begin Records for the exercise
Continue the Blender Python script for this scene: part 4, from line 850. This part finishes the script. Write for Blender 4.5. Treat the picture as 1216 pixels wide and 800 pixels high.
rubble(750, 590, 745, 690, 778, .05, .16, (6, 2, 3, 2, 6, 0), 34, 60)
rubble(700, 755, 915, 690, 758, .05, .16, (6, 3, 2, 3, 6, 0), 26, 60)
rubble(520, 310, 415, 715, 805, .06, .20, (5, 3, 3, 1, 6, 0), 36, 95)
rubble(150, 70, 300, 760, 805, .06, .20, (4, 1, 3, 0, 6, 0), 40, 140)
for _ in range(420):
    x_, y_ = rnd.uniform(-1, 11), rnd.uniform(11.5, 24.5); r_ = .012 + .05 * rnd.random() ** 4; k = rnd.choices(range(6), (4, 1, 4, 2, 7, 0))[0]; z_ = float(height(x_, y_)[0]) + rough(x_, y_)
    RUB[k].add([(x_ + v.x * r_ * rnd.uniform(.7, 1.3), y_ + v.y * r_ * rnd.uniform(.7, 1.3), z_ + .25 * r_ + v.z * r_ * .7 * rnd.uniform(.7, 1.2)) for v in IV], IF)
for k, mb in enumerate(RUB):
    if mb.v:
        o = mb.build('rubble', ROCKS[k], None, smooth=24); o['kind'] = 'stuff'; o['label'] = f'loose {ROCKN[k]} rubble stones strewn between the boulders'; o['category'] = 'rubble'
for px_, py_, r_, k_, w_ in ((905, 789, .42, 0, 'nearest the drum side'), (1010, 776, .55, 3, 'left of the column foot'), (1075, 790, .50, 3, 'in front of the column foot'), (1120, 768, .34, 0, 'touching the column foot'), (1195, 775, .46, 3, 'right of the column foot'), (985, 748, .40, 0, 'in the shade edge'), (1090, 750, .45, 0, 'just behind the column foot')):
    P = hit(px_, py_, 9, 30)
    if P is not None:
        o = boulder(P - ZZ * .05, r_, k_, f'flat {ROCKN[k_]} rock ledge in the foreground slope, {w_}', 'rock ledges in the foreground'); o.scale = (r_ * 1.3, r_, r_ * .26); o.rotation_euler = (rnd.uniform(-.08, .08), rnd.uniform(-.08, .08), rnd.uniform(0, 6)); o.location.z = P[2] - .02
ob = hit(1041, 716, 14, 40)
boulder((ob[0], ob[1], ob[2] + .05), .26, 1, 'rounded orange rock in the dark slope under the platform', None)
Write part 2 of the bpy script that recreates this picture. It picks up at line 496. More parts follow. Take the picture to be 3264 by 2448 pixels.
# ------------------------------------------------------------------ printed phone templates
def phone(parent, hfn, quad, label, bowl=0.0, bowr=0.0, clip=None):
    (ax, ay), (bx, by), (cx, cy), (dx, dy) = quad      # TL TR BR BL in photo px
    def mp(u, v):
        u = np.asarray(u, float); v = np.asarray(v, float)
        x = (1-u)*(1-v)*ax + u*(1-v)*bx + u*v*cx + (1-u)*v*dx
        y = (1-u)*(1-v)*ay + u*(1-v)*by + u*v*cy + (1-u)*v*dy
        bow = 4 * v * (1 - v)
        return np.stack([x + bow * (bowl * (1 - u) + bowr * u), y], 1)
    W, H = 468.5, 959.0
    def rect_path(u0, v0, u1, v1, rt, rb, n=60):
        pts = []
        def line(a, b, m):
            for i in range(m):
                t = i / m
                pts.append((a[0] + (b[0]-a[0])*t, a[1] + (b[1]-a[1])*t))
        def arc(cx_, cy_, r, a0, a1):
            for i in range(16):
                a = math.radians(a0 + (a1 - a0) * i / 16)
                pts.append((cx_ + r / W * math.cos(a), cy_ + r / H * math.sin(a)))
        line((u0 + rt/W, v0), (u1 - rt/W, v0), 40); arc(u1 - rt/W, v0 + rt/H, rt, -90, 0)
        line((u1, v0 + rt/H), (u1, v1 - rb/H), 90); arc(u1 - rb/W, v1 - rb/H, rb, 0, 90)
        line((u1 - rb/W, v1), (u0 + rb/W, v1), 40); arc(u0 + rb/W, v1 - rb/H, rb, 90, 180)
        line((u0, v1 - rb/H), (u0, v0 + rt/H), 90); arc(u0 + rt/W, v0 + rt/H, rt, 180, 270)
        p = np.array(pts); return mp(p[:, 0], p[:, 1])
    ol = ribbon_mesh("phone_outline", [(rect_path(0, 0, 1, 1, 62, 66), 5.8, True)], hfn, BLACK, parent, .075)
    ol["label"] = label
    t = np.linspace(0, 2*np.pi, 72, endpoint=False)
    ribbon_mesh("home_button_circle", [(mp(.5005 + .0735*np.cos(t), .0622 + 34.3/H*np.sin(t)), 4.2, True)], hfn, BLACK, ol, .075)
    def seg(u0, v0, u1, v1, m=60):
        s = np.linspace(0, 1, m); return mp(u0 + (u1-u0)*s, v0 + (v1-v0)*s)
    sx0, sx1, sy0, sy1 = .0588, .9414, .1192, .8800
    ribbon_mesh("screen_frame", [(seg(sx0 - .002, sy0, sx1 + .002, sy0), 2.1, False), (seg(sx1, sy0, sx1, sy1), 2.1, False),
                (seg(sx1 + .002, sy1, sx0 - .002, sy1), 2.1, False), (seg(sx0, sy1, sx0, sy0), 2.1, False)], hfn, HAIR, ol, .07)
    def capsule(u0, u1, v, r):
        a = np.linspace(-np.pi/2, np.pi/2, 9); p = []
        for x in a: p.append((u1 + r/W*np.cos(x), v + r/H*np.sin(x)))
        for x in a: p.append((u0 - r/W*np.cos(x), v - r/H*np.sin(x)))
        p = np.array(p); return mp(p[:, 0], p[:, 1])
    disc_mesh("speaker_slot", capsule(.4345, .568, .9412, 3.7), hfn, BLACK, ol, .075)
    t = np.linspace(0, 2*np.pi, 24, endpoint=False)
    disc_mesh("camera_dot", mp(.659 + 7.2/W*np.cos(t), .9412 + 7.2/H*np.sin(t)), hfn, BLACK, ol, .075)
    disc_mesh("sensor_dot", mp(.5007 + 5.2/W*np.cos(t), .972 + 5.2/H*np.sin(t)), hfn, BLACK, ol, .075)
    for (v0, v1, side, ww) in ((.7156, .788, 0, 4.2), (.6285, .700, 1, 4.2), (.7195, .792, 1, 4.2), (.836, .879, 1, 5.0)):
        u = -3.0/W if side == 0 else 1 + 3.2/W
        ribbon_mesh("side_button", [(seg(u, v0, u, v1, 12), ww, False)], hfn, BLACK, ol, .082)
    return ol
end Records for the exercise
▶ What is expected:
All of the data needs to be reproduced exactly, with no line missing.

▶ Response:
Continue the Blender Python script for this scene: part 4, from line 850. This part finishes the script. Write for Blender 4.5. Treat the picture as 1216 pixels wide and 800 pixels high.
rubble(750, 590, 745, 690, 778, .05, .16, (6, 2, 3, 2, 6, 0), 34, 60)
rubble(700, 755, 915, 690, 758, .05, .16, (6, 3, 2, 3, 6, 0), 26, 60)
rubble(520, 310, 415, 715, 805, .06, .20, (5, 3, 3, 1, 6, 0), 36, 95)
rubble(150, 70, 300, 760, 805, .06, .20, (4, 1, 3, 0, 6, 0), 40, 140)
for _ in range(420):
    x_, y_ = rnd.uniform(-1, 11), rnd.uniform(11.5, 24.5); r_ = .012 + .05 * rnd.random() ** 4; k = rnd.choices(range(6), (4, 1, 4, 2, 7, 0))[0]; z_ = float(height(x_, y_)[0]) + rough(x_, y_)
    RUB[k].add([(x_ + v.x * r_ * rnd.uniform(.7, 1.3), y_ + v.y * r_ * rnd.uniform(.7, 1.3), z_ + .25 * r_ + v.z * r_ * .7 * rnd.uniform(.7, 1.2)) for v in IV], IF)
for k, mb in enumerate(RUB):
    if mb.v:
        o = mb.build('rubble', ROCKS[k], None, smooth=24); o['kind'] = 'stuff'; o['label'] = f'loose {ROCKN[k]} rubble stones strewn between the boulders'; o['category'] = 'rubble'
for px_, py_, r_, k_, w_ in ((905, 789, .42, 0, 'nearest the drum side'), (1010, 776, .55, 3, 'left of the column foot'), (1075, 790, .50, 3, 'in front of the column foot'), (1120, 768, .34, 0, 'touching the column foot'), (1195, 775, .46, 3, 'right of the column foot'), (985, 748, .40, 0, 'in the shade edge'), (1090, 750, .45, 0, 'just behind the column foot')):
    P = hit(px_, py_, 9, 30)
    if P is not None:
        o = boulder(P - ZZ * .05, r_, k_, f'flat {ROCKN[k_]} rock ledge in the foreground slope, {w_}', 'rock ledges in the foreground'); o.scale = (r_ * 1.3, r_, r_ * .26); o.rotation_euler = (rnd.uniform(-.08, .08), rnd.uniform(-.08, .08), rnd.uniform(0, 6)); o.location.z = P[2] - .02
ob = hit(1041, 716, 14, 40)
boulder((ob[0], ob[1], ob[2] + .05), .26, 1, 'rounded orange rock in the dark slope under the platform', None)
Write part 2 of the bpy script that recreates this picture. It picks up at line 496. More parts follow. Take the picture to be 3264 by 2448 pixels.
# ------------------------------------------------------------------ printed phone templates
def phone(parent, hfn, quad, label, bowl=0.0, bowr=0.0, clip=None):
    (ax, ay), (bx, by), (cx, cy), (dx, dy) = quad      # TL TR BR BL in photo px
    def mp(u, v):
        u = np.asarray(u, float); v = np.asarray(v, float)
        x = (1-u)*(1-v)*ax + u*(1-v)*bx + u*v*cx + (1-u)*v*dx
        y = (1-u)*(1-v)*ay + u*(1-v)*by + u*v*cy + (1-u)*v*dy
        bow = 4 * v * (1 - v)
        return np.stack([x + bow * (bowl * (1 - u) + bowr * u), y], 1)
    W, H = 468.5, 959.0
    def rect_path(u0, v0, u1, v1, rt, rb, n=60):
        pts = []
        def line(a, b, m):
            for i in range(m):
                t = i / m
                pts.append((a[0] + (b[0]-a[0])*t, a[1] + (b[1]-a[1])*t))
        def arc(cx_, cy_, r, a0, a1):
            for i in range(16):
                a = math.radians(a0 + (a1 - a0) * i / 16)
                pts.append((cx_ + r / W * math.cos(a), cy_ + r / H * math.sin(a)))
        line((u0 + rt/W, v0), (u1 - rt/W, v0), 40); arc(u1 - rt/W, v0 + rt/H, rt, -90, 0)
        line((u1, v0 + rt/H), (u1, v1 - rb/H), 90); arc(u1 - rb/W, v1 - rb/H, rb, 0, 90)
        line((u1 - rb/W, v1), (u0 + rb/W, v1), 40); arc(u0 + rb/W, v1 - rb/H, rb, 90, 180)
        line((u0, v1 - rb/H), (u0, v0 + rt/H), 90); arc(u0 + rt/W, v0 + rt/H, rt, 180, 270)
        p = np.array(pts); return mp(p[:, 0], p[:, 1])
    ol = ribbon_mesh("phone_outline", [(rect_path(0, 0, 1, 1, 62, 66), 5.8, True)], hfn, BLACK, parent, .075)
    ol["label"] = label
    t = np.linspace(0, 2*np.pi, 72, endpoint=False)
    ribbon_mesh("home_button_circle", [(mp(.5005 + .0735*np.cos(t), .0622 + 34.3/H*np.sin(t)), 4.2, True)], hfn, BLACK, ol, .075)
    def seg(u0, v0, u1, v1, m=60):
        s = np.linspace(0, 1, m); return mp(u0 + (u1-u0)*s, v0 + (v1-v0)*s)
    sx0, sx1, sy0, sy1 = .0588, .9414, .1192, .8800
    ribbon_mesh("screen_frame", [(seg(sx0 - .002, sy0, sx1 + .002, sy0), 2.1, False), (seg(sx1, sy0, sx1, sy1), 2.1, False),
                (seg(sx1 + .002, sy1, sx0 - .002, sy1), 2.1, False), (seg(sx0, sy1, sx0, sy0), 2.1, False)], hfn, HAIR, ol, .07)
    def capsule(u0, u1, v, r):
        a = np.linspace(-np.pi/2, np.pi/2, 9); p = []
        for x in a: p.append((u1 + r/W*np.cos(x), v + r/H*np.sin(x)))
        for x in a: p.append((u0 - r/W*np.cos(x), v - r/H*np.sin(x)))
        p = np.array(p); return mp(p[:, 0], p[:, 1])
    disc_mesh("speaker_slot", capsule(.4345, .568, .9412, 3.7), hfn, BLACK, ol, .075)
    t = np.linspace(0, 2*np.pi, 24, endpoint=False)
    disc_mesh("camera_dot", mp(.659 + 7.2/W*np.cos(t), .9412 + 7.2/H*np.sin(t)), hfn, BLACK, ol, .075)
    disc_mesh("sensor_dot", mp(.5007 + 5.2/W*np.cos(t), .972 + 5.2/H*np.sin(t)), hfn, BLACK, ol, .075)
    for (v0, v1, side, ww) in ((.7156, .788, 0, 4.2), (.6285, .700, 1, 4.2), (.7195, .792, 1, 4.2), (.836, .879, 1, 5.0)):
        u = -3.0/W if side == 0 else 1 + 3.2/W
        ribbon_mesh("side_button", [(seg(u, v0, u, v1, 12), ww, False)], hfn, BLACK, ol, .082)
    return ol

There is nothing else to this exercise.